## DATA SECTION
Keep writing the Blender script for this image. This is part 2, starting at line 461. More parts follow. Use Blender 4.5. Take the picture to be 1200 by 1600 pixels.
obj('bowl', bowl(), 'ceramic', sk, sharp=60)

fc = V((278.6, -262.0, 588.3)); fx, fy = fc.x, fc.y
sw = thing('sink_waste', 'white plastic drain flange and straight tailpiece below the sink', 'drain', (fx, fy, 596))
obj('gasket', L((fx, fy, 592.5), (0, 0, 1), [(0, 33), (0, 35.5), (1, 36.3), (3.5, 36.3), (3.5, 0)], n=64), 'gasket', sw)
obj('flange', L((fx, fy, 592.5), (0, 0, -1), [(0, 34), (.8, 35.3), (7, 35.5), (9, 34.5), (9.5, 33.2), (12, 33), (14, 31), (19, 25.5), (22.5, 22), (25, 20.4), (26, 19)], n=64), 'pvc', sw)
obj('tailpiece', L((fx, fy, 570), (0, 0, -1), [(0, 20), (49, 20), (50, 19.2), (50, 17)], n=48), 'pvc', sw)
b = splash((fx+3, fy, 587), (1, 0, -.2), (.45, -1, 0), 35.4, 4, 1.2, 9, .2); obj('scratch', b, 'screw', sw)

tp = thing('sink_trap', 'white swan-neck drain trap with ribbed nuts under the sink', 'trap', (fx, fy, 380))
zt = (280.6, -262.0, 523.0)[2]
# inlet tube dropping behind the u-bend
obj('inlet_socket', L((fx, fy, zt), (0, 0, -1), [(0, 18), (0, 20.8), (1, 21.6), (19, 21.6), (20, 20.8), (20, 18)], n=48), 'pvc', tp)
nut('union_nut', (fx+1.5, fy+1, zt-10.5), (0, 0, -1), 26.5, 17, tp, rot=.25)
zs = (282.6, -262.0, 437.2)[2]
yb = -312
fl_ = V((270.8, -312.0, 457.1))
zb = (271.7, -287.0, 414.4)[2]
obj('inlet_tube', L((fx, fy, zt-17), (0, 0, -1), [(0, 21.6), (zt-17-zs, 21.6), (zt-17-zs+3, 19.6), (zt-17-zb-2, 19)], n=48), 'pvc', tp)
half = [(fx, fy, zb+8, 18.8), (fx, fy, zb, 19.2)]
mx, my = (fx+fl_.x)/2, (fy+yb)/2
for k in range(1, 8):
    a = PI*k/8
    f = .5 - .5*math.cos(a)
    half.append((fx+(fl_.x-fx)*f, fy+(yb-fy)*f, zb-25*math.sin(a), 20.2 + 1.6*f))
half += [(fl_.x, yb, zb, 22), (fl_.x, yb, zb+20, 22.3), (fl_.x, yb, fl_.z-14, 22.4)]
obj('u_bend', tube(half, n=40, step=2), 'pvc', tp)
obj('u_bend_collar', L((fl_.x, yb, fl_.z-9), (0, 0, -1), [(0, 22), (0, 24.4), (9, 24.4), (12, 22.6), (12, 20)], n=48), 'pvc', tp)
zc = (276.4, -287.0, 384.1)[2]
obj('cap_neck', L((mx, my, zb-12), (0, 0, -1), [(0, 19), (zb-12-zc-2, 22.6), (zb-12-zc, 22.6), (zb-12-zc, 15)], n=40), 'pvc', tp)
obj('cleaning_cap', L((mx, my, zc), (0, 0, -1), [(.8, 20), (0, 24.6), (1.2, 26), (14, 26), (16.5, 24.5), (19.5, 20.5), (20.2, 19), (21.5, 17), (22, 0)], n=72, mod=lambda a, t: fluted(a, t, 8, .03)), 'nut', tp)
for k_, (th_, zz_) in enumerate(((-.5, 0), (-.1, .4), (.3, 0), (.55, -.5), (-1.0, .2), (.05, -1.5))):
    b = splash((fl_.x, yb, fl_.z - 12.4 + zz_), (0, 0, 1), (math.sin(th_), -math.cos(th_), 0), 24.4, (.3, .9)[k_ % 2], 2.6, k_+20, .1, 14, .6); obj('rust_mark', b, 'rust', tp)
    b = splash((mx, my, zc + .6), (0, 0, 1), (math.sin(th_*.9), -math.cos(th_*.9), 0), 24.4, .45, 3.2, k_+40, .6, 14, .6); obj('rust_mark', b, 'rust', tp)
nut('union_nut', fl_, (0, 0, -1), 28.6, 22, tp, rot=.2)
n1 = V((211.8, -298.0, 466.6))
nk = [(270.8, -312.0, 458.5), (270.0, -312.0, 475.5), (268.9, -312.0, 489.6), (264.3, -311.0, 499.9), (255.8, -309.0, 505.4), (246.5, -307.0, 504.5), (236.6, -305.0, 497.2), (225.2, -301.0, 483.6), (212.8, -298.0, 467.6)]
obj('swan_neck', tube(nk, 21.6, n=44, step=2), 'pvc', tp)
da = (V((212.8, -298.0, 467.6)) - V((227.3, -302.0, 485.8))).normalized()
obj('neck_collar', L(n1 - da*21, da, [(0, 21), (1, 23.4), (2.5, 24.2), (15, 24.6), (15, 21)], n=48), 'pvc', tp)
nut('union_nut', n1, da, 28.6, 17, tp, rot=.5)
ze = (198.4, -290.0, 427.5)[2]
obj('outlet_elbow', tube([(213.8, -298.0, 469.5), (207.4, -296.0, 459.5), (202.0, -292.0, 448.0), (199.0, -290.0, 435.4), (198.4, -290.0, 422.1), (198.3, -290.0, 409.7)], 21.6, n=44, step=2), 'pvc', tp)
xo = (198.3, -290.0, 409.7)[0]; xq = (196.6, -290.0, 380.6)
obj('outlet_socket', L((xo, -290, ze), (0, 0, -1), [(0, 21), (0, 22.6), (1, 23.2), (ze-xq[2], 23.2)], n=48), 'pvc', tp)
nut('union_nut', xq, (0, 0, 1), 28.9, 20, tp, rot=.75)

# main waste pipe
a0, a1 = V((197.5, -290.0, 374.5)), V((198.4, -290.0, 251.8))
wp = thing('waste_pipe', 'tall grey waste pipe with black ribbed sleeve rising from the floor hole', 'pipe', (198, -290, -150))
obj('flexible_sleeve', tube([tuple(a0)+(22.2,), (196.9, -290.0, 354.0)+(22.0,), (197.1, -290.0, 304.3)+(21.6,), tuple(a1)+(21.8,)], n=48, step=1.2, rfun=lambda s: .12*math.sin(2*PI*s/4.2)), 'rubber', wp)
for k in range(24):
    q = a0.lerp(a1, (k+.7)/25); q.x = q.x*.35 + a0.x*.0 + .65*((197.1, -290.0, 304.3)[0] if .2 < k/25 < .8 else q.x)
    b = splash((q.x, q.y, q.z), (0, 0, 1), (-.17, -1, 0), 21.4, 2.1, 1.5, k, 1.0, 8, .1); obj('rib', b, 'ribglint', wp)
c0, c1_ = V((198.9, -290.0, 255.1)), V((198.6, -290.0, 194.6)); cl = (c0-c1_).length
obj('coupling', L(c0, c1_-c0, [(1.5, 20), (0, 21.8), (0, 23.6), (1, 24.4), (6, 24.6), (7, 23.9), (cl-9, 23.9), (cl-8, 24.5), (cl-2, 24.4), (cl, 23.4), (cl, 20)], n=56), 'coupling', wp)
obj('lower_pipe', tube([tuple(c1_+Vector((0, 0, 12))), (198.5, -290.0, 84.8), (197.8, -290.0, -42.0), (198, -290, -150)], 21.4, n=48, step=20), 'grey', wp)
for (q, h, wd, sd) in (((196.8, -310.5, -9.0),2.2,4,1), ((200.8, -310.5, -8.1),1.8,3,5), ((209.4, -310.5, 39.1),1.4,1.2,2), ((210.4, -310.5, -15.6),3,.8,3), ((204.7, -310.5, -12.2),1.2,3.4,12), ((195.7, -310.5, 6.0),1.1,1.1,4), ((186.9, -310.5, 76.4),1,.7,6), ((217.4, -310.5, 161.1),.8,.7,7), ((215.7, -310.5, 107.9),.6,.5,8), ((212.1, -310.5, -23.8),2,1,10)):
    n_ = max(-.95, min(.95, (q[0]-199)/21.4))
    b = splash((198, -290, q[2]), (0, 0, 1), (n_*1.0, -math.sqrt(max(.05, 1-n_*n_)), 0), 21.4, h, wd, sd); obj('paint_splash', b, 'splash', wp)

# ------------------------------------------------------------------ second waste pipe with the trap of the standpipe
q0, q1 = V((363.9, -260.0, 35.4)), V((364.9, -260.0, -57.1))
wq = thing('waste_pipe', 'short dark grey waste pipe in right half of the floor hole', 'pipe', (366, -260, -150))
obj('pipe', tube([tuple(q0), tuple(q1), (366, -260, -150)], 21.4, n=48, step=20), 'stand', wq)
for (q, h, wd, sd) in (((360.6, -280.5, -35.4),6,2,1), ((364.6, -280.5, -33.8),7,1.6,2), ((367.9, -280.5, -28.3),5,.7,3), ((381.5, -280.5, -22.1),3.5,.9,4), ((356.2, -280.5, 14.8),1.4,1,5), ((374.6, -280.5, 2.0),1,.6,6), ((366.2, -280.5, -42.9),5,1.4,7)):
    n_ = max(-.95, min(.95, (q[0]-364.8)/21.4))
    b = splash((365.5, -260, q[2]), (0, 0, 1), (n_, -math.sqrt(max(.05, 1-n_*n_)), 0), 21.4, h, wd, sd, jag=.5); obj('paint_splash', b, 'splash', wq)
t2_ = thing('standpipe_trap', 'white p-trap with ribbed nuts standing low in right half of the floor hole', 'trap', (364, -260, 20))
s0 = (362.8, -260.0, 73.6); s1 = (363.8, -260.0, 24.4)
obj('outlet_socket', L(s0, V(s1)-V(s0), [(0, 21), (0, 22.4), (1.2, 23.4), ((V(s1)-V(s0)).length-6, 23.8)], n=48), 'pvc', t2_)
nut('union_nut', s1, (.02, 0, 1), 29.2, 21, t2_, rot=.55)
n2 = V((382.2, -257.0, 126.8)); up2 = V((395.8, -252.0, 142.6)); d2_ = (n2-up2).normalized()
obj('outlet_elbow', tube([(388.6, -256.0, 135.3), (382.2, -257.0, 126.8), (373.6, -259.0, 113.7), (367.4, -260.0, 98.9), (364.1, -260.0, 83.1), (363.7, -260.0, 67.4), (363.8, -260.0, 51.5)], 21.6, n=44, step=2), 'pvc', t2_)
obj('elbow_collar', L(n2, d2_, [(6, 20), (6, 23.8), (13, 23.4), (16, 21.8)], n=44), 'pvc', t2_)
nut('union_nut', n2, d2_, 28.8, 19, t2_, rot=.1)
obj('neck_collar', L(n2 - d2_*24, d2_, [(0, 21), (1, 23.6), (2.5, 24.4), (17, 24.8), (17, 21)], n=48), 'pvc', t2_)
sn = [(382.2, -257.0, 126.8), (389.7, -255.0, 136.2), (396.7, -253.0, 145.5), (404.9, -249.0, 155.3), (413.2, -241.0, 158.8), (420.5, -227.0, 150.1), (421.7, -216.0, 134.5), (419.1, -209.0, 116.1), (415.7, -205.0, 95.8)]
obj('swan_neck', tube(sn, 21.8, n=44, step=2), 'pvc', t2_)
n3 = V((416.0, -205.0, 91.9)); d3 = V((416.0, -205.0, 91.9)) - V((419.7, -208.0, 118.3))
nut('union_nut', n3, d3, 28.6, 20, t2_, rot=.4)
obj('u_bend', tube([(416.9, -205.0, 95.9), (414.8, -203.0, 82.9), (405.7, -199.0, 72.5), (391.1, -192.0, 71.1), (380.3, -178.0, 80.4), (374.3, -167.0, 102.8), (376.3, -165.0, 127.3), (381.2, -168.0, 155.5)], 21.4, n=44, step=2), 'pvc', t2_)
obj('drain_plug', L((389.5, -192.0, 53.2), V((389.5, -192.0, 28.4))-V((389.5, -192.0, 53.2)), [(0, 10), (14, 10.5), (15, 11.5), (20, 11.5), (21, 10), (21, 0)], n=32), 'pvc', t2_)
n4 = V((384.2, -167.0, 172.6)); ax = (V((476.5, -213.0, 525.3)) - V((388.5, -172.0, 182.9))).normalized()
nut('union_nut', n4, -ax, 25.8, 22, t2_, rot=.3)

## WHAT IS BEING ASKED
Set down verbatim only the lines between the start of the data above and the line with "obj('bowl', bowl(), 'ceramic', sk, sharp=60)", both boundaries included.

## COMPLETED TASK
Keep writing the Blender script for this image. This is part 2, starting at line 461. More parts follow. Use Blender 4.5. Take the picture to be 1200 by 1600 pixels.
obj('bowl', bowl(), 'ceramic', sk, sharp=60)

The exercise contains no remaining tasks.